Quote of the Day: “If you want to get rich from writing, write the sort of thing that’s read by persons who move their lips when they’re reading to themselves.” ~Don Marquis

About the Cover …

The cover design is based upon some of the central images in Trout Kill: the tree rings of a Douglas fir, sword ferns and a child’s doll. My wife Debra, who has a strong background in the arts, helped me conceptualize the design, and John Turley, a former art teacher at Canby High School, did the layout.

In the story, “god dot” is mentioned several times. It refers to the centermost circle of growth in the heartwood of a tree and, metaphorically, might suggest the human heart. In the design, you can see the god dot is cracked through. How might that be symbolic? The ferns, of course, along with the tree rings, are suggestive of the Northwest, where the story is set. Eddy, the central character, is a former logger, as was his father and grandfather. The doll is first depicted in the Prologue, then appears several times throughout the story, and it figures in the last scene. What might the doll symbolize, and how might it serve to tie the storyline together?

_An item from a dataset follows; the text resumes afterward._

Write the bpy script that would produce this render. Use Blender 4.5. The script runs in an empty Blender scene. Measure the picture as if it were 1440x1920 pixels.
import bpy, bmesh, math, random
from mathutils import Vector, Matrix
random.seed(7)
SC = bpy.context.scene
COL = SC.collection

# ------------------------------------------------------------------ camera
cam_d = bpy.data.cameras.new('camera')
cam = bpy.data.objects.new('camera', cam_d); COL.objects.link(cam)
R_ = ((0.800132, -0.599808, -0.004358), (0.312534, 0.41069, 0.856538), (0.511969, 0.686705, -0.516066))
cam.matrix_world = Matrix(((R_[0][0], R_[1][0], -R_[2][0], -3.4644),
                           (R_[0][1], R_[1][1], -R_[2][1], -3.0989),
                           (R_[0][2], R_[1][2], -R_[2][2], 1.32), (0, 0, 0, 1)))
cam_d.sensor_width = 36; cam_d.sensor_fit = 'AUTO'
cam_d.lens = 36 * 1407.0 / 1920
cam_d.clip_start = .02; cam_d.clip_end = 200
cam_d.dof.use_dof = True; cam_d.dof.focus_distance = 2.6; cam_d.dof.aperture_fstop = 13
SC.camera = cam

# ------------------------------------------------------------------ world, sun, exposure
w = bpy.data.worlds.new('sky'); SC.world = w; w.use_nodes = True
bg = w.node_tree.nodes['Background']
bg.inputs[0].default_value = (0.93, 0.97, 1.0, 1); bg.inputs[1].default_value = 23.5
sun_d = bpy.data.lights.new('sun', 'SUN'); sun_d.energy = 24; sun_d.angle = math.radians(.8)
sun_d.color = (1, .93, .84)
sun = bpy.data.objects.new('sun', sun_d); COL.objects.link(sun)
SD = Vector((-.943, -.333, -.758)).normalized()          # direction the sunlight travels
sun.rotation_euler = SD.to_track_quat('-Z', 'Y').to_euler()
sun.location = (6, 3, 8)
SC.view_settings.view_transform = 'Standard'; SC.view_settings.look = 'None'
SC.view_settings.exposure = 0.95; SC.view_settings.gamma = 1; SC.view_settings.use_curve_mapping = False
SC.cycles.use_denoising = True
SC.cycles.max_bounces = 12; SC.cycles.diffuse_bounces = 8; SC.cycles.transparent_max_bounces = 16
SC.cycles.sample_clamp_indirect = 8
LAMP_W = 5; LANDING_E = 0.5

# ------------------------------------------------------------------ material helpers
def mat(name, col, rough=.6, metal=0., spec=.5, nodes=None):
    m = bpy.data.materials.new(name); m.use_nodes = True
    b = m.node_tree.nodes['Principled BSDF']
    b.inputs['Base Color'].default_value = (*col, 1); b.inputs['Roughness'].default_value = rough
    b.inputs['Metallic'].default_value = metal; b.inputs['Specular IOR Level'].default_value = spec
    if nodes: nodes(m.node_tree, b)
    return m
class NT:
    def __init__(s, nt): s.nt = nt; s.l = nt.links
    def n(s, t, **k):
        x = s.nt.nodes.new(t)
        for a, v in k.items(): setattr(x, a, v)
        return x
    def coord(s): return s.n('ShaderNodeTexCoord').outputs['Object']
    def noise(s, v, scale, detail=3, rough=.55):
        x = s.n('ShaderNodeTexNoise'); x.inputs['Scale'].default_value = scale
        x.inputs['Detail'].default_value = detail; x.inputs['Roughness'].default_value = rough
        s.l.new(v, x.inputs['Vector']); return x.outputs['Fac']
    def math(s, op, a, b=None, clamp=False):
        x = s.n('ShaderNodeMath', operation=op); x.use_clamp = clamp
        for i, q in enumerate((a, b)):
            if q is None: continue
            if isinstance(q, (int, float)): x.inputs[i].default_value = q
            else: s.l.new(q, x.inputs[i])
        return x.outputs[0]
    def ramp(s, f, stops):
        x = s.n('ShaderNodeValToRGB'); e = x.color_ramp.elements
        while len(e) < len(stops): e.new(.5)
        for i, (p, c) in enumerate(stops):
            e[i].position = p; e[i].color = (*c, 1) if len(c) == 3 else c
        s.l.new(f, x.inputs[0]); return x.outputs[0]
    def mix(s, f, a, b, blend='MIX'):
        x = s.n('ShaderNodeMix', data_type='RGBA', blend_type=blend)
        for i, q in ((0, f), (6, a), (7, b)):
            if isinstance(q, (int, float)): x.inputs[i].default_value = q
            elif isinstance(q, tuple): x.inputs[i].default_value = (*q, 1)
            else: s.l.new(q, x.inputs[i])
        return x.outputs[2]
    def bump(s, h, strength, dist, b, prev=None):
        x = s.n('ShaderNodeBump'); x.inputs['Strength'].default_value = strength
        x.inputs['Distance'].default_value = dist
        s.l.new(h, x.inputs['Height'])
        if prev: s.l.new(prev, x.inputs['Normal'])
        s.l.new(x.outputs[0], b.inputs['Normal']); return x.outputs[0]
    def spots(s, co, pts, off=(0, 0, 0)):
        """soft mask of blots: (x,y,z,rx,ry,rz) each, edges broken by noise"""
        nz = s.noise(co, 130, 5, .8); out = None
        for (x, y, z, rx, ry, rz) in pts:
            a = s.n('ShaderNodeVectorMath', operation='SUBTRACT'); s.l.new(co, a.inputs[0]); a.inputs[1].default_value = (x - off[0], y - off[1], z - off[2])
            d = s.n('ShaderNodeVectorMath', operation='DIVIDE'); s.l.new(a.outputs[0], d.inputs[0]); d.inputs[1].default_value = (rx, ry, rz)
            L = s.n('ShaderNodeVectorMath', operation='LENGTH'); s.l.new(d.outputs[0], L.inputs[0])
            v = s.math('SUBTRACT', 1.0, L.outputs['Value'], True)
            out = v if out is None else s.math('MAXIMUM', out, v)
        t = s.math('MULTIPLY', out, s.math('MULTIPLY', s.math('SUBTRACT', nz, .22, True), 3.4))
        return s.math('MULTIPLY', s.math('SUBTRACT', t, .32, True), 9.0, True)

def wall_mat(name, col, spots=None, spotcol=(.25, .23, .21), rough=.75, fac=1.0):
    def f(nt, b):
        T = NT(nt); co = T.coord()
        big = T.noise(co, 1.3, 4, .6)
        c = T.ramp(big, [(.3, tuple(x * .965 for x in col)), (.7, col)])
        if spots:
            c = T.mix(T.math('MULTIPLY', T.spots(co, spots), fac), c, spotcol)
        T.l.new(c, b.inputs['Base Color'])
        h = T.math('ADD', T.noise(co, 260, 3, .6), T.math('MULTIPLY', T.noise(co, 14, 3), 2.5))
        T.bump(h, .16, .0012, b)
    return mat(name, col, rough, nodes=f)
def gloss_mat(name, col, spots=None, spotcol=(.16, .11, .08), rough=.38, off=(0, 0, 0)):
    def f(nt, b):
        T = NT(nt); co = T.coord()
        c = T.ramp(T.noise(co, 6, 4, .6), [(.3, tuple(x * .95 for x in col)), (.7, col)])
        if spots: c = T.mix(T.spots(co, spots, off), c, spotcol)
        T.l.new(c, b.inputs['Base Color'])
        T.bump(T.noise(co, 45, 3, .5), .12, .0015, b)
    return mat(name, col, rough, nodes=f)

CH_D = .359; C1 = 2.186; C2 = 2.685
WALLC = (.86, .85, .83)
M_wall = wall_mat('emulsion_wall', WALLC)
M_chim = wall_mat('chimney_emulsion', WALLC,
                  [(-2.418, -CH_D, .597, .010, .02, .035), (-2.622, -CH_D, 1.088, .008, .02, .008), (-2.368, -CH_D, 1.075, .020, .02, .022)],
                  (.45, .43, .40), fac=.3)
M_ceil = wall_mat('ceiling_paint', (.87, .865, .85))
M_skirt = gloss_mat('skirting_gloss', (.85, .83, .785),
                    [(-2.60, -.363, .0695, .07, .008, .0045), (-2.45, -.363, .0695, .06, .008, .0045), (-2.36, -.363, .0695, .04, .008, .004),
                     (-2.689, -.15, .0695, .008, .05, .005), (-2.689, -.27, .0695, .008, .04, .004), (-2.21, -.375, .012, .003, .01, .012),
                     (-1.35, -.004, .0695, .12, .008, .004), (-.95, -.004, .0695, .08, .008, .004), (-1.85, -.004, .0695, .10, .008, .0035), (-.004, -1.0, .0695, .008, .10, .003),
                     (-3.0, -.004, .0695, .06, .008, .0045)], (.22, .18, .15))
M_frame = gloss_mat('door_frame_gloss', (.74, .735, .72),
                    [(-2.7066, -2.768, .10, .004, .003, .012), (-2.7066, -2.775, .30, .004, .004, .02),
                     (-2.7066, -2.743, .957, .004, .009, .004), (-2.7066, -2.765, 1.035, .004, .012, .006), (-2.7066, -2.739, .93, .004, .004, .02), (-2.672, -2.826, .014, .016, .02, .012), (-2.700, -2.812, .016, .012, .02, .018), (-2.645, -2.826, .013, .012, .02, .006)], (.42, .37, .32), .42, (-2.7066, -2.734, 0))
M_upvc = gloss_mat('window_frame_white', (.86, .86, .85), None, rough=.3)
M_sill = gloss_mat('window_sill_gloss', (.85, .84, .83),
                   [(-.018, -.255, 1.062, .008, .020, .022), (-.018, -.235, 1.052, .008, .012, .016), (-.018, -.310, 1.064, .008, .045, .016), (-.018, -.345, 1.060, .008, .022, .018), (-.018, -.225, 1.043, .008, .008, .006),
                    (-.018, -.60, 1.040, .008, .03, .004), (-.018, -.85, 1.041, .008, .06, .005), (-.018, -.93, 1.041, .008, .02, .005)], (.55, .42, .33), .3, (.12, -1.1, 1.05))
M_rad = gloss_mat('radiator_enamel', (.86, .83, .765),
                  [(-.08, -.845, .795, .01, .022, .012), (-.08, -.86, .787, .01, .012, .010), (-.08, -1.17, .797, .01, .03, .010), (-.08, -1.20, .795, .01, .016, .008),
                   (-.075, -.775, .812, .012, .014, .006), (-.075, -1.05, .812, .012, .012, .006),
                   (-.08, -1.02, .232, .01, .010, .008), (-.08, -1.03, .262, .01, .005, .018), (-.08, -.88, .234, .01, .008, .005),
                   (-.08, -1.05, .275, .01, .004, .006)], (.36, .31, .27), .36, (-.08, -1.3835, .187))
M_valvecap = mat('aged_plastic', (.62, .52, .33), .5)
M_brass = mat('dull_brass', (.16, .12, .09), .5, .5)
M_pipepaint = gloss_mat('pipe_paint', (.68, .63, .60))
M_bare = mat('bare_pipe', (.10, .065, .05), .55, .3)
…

Serendipity, too, played a role in the design: This past summer I was helping my friend Tom to repair a porch in Long Beach, Washington, and we needed a few materials. When we walked in the door of Oman & Sons Building Supply, the first thing I noticed was a huge cross section of a Doug fir standing by the entryway. I took several pictures and sent them to John, and what you see on the cover is based upon one of those photos.

For me, one of my main joys in producing the novel was figuring out the cover design and working with Deb and John to get it just right. Thanks again, Deb and John!